Au soutien de sa décision la Première chambre civile affirme notamment « qu’en cas de dépassement de mandat, le mandant demeure tenu pour ce qui a été exécuté conformément au mandat ; que la cour d’appel a fait une exacte application des dispositions de l’article 1998 du Code civil en décidant que les époux X… n’étaient tenus envers la BRA qu’au titre de leur engagement de caution hypothécaire limité au seul immeuble décrit à l’acte, conformément au mandat par eux donné » (Cass. 1ère civ. 26 janv. 1999, n°96-21.192).

==> Le formalisme du mandat

Pour que l’engagement de caution soit valable, le mandat doit comporter les mêmes mentions obligatoires que celles exigées pour la validité de l’acte de cautionnement.
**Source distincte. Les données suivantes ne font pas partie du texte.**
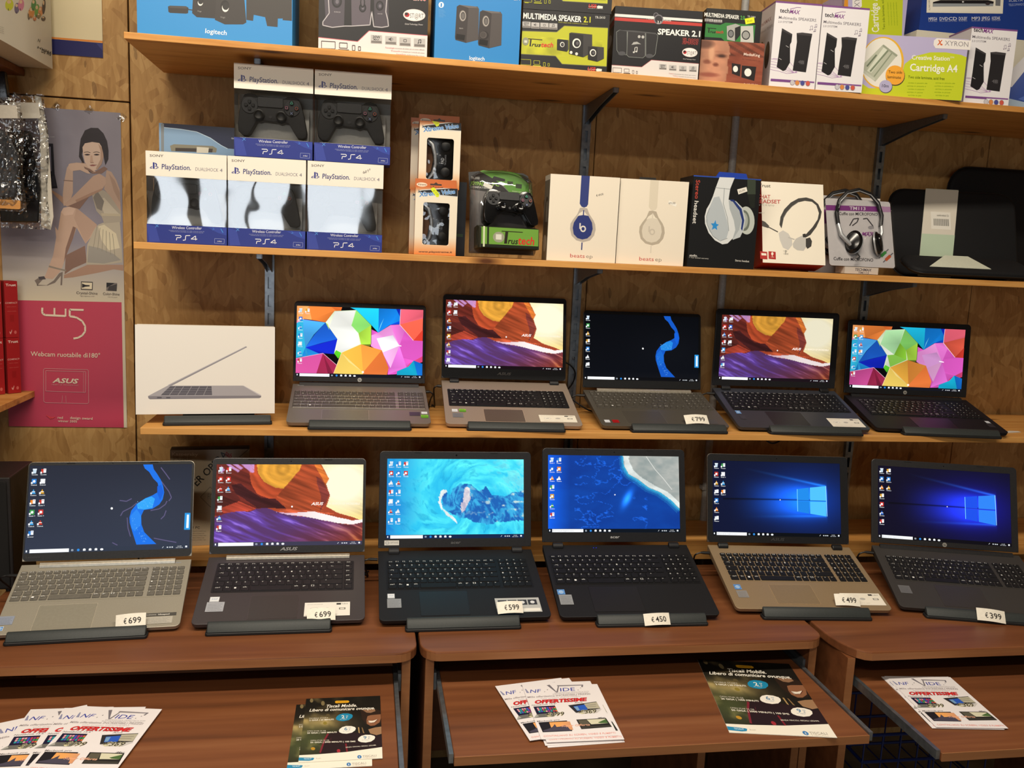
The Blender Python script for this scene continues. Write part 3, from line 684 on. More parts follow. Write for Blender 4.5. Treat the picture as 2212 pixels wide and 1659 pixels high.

Dans un arrêt du 31 mai 1988, la Cour de cassation a jugé en ce sens, au visa des articles 1326 (aujourd’hui 1376), 2015 et 1985 du Code civil que « les exigences relatives à la mention manuscrite devant figurer sur un acte de cautionnement ne constituent pas de simples règles de preuve mais ont pour finalité la protection de la caution ; qu’il s’ensuit que le mandat sous seing privé de se rendre caution est soumis aux mêmes exigences et qu’il doit comporter, soit, lorsque le montant de l’obligation cautionnée est déterminable au jour de l’engagement de la caution, la mention écrite de sa main de la somme en toutes lettres et en chiffres, soit, lorsque ce montant n’est pas déterminable et qu’il s’agit donc d’un cautionnement indéfini, une mention manuscrite exprimant sous une forme quelconque, mais de façon explicite et non équivoque la connaissance par la caution de la nature et de l’étendue de l’engagement qu’elle entend souscrire » (Cass. 1ère civ. 31 mai 1988, n°86-17.495).

La règle ainsi posée ne joue pas seulement pour la mention manuscrite de l’article 1376 exigée ad probationem, son application a été étendue aux mentions manuscrites exigées ad validitatem par le Code de la consommation.

Dans un arrêt du 8 décembre 2009, la Cour de cassation a notamment affirmé que « le mandat sous seing privé de se porter caution pour l’une des opérations relevant des chapitres I ou II du titre premier du livre troisième du code de la consommation doit répondre aux exigences des articles L. 313-7 et L. 313-8 de ce code ; que l’irrégularité qui entache le mandat s’étend au cautionnement subséquent donné sous la forme authentique » (Cass. 1ère civ. 8 déc. 2009, n°08-17.531).

Lorsque dès lors, une caution donne pouvoir à un mandataire de s’engager pour elle au profit d’un créancier, le mandat est soumis au même formalisme que le cautionnement.

Pratiquement, la caution devra reproduire dans l’acte de mandat les mêmes mentions que celles qu’elle aurait dû apposer manuscritement sur l’acte de cautionnement.

D’origine jurisprudentielle, cette règle a été consacrée par l’ordonnance n° 2021-1192 du 15 septembre 2021 portant réforme du droit des sûretés.

Cette ordonnance a introduit un troisième alinéa à l’article 2297 du Code civil qui prévoit désormais que « la personne physique qui donne mandat à autrui de se porter caution doit respecter les dispositions du présent article. »

Tout d’abord, il ressort de cette disposition qu’elle ne s’applique qu’aux seuls cautionnements souscrits par des personnes physiques, quelle que soit la qualité du créancier (professionnel ou non).

Ensuite, lorsque cette condition est remplie, devront être reproduites sur le mandat les mentions aux termes desquelles la caution :

  • D’une part, s’engage à payer au créancier ce que lui doit le débiteur en cas de défaillance de celui-ci, dans la limite d’un montant en principal et accessoires exprimé en toutes lettres et en chiffres.
  • D’autre part, si elle est privée des bénéfices de discussion ou de division, reconnaît ne pouvoir exiger du créancier qu’il poursuive d’abord le débiteur ou qu’il divise ses poursuites entre les cautions.

Tandis que le non-respect de la première exigence est sanctionné par la nullité de l’engagement de caution, la violation de la seconde autorise la caution à opposer au créancier les bénéfices de discussion et de division.